Studio 3: Sieve of Eratosthenes

Studio activities should not be started before class! Come to the session and work on the activity with other students!

Studio Setup and Procedure

  1. Form a group of 2-3 students. Make sure you know who your TA is.

  2. Choose one group member to open Eclipse. They will be in charge of typing code for the first part of the studio. You will rotate this responsibility throughout the studio, but the initial person will have to be comfortable with others typing on their computer.

  3. Everyone else, open the studio instructions on your own computer.

  4. Choose one group member to complete the following instructions:

    1. Open this link in a new tab.

    2. Go to the bottom of the page, where it says OR Create a new team.

    3. Enter your group’s last names and “Studio3” into the text field. Ex: “XiaSmith-Studio3”

    4. Click the button to create the team.

  5. After the team is created, all other members of your team should complete the following instructions:

    1. Open this link in a new tab.

    2. Find the team your groupmate created.

    3. Join the team.

    • If you join the wrong team, you will need to contact one of the instructors or Head TAs to fix it.

  6. Eclipse person: import the studio repository as described in the software setup

Sieve of Eratosthenes

In this studio you will make a program that performs the sieve of Eratosthenes.

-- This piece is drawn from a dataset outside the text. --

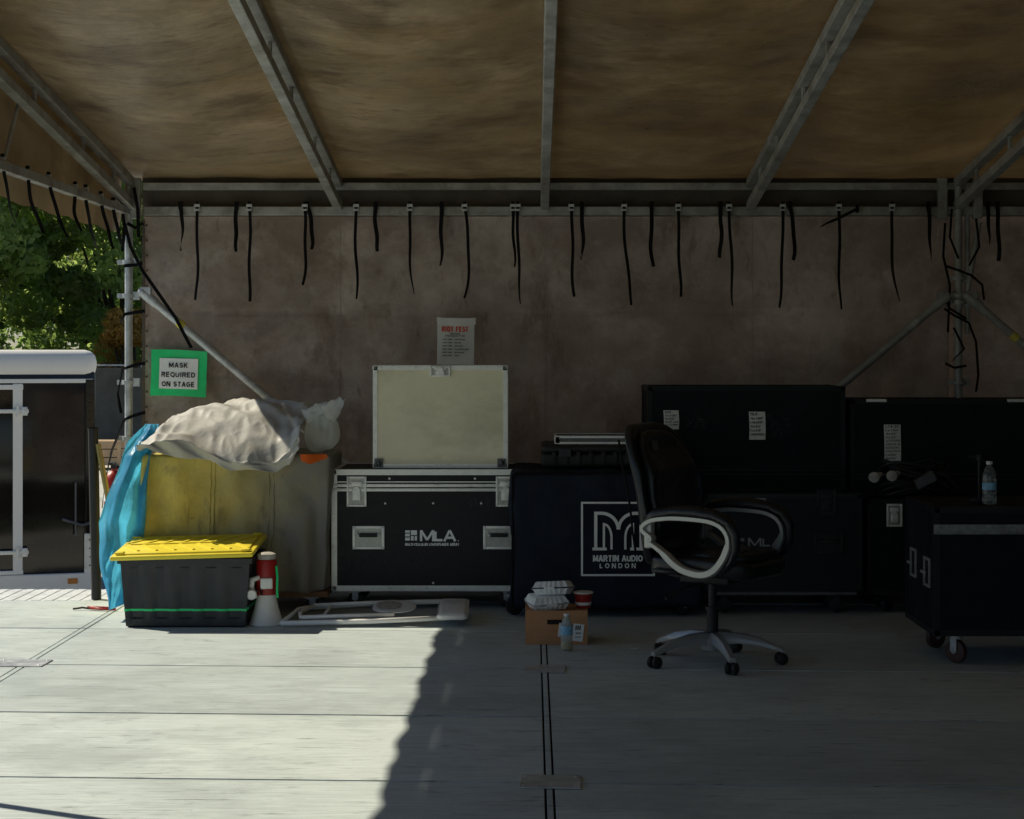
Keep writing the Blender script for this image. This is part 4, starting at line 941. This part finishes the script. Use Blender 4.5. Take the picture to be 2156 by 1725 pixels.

  • Much like a sieve that’s used to separate or sift out unwanted materials, the sieve of Eratosthenes starts with all the positive integers and then separates the composite numbers out, leaving only the prime numbers.

  • You should understand the process being done before trying to represent it with a computer program. Start by:

  1. Review the description of the sieve of Eratosthenes.

  2. Work through the process of the sieve to find all the primes up to 40. Work through it on paper. It’s really important that you have a reasonable understanding of tasks before you try to make a computer do them. Do not skip this step!

  3. When done, review your work. Confirm that all the values you found are primes and that all the composites have been removed.

  4. Conceptual checkpoint 1: Talk through your approach with a TA and how each step relates to concepts you’ve seen in class.

Making a Program Sieve for You

  1. Add a new Sieve class to the studio-03/src folder.

  2. Prompt the user for the n. You’ll need to find all prime numbers up to n.

    • You can decide if you want to include n itself or not, but decide now!

  3. Create code that will represent the items being sieved (i.e., an array). There are many valid approaches. Some things to consider:

    • What will be in the array? How do the stored values relate to the sieve process?

    • How big should the array be?

    • How will indices be used? How do they relate to the sieve process?

    • How can you incrementally test your work to ensure that what you’re doing is correct/working? (Hint, printing details as your code executes is really helpful)

  4. Conceptual checkpoint 2: What is the structure of a for loop? What values should you use for iterating through all even numbers up to 100? What about multiples of 5 up to 100?

  5. Choose a new person to type.

  6. Write code that updates the array when you find out a number is not prime. Note: You should not use mod (%) in this studio. If it seems like you need it, go back to the description of the sieve.

  7. Develop and refine your code until it works.

    • Think carefully about whether you are including the n-th value or not. Test that your program works as expected. If it doesn’t, figure out why.

  8. Have your program print all the prime values it finds and nothing else.

  9. Once you can successfully print primes, try it with large values of n, like 10,000,000. If you’ve implemented everything correctly it should only take a few seconds to final all the primes less than 10,000,000! (One takeaway from today’s studio: You can use a little code to quickly automate tasks! This is much quicker and more accurate than attempting to do this by hand!)

Review and Revise

Pseudocode is a way to describe things with a precise format that is similar to computer programs. Review the Pseudo Code for the sieve of Eratosthenes and compare it to your version. Not everything done in the pseudocode is straightforward in Java. None the less, if your approach is substantially different, revise it to include some of the approaches described in the pseudocode that seem sensible. Compare/contrast the approaches with your TA.

Peer Comparisons

Compare your work to that of other groups. Are there things that make one approach easier/harder to understand?

Demo

Commit and Push your work. Be sure that any file you worked on is updated on GitHub.

To get participation credit for your work talk to the TA you’ve been working with and complete the demo/review process. Be prepared to show them the work that you have done and answer their questions about it!

Before leaving check that everyone in your group has a grade recorded in Canvas!